Introduction to Fraud and AML

Fintechs and financial institutions should all deploy appropriate measures to counter AML and fraud risks. We know it’s unfortunately easier said than done, but here are a few tips on how to comply with the best market practices!

Anti Money Laundering

AML practices aim at preventing the injection, in the financial system, of funds used to commit or obtained by committing crimes. It is a broad topic, covering the following obligations :

  • KYC (Know your customer) / KYB (know your Business) / KYS (Know your supplier) : collecting the necessary data to ensure that you know who you are doing business with
  • PEP / Negative news screening at the onboarding and periodically over the customer’s lifecycle to compile additional info into its risk profile.
  • Sanction / Embargo screening at the customer onboarding and periodically afterwards, as well as on incoming and outgoing transactions, to ensure strict compliance with international sanctions; and prevent terrorism funding.
  • Profile and transaction monitoring to detect and report changes in usage, abnormal activities and unexplainable movements to the authorities.

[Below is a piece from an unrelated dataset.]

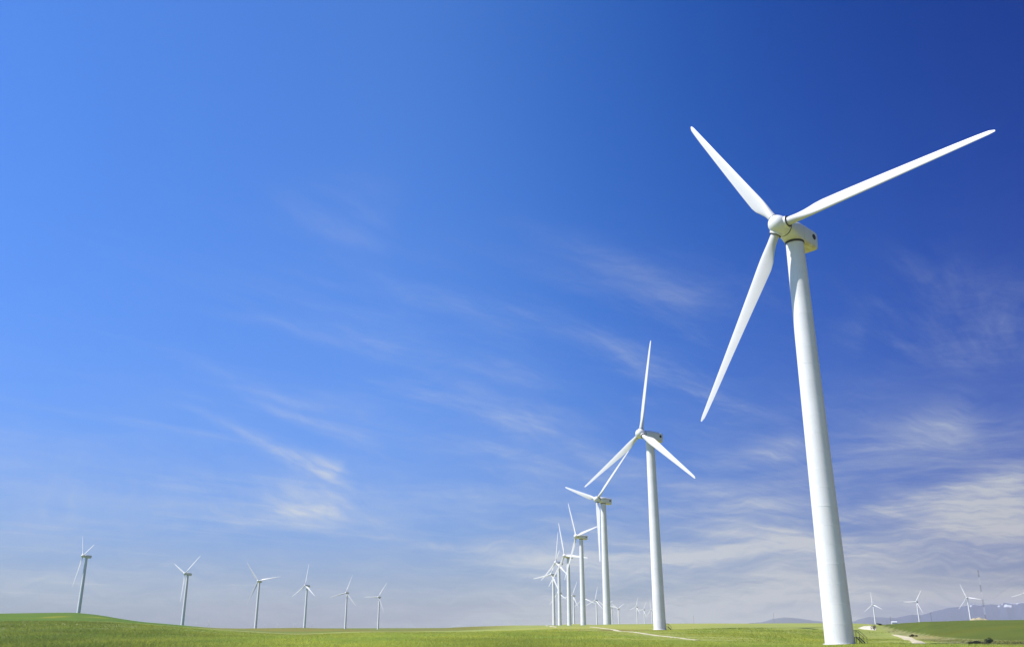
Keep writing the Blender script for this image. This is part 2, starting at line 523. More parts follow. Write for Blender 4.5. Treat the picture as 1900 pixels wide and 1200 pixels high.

Creating a customer risk profile at the onboarding and updating it over time is key to establish a solid AML plan. It is also one of the most useful data to leverage with monitoring tools like Marble!

Fraud fighting

Because it starts gradually and, often, with negligible effects in its early stages, fraud is too often overlooked in the early days of a company’s life. However, as one of our competitors rightly stated: “Fraud is no one’s subject until it becomes the only subject”.

It can indeed have devastating effects on your corporate image and quickly strain relationships with your stakeholders, that is, your clients and all other financial institutions sharing your space.
It can also generate tangible losses on your balance sheet, impacting your revenues and profits.

Fighting fraud is, unfortunately, made incredibly complicated by its wide variety of sources and patterns. The best way to address it is to take them into account when building your risk cartography to make sure that you are not only aware of them, but also implementing the correct countering measures before the impact on your company becomes too great.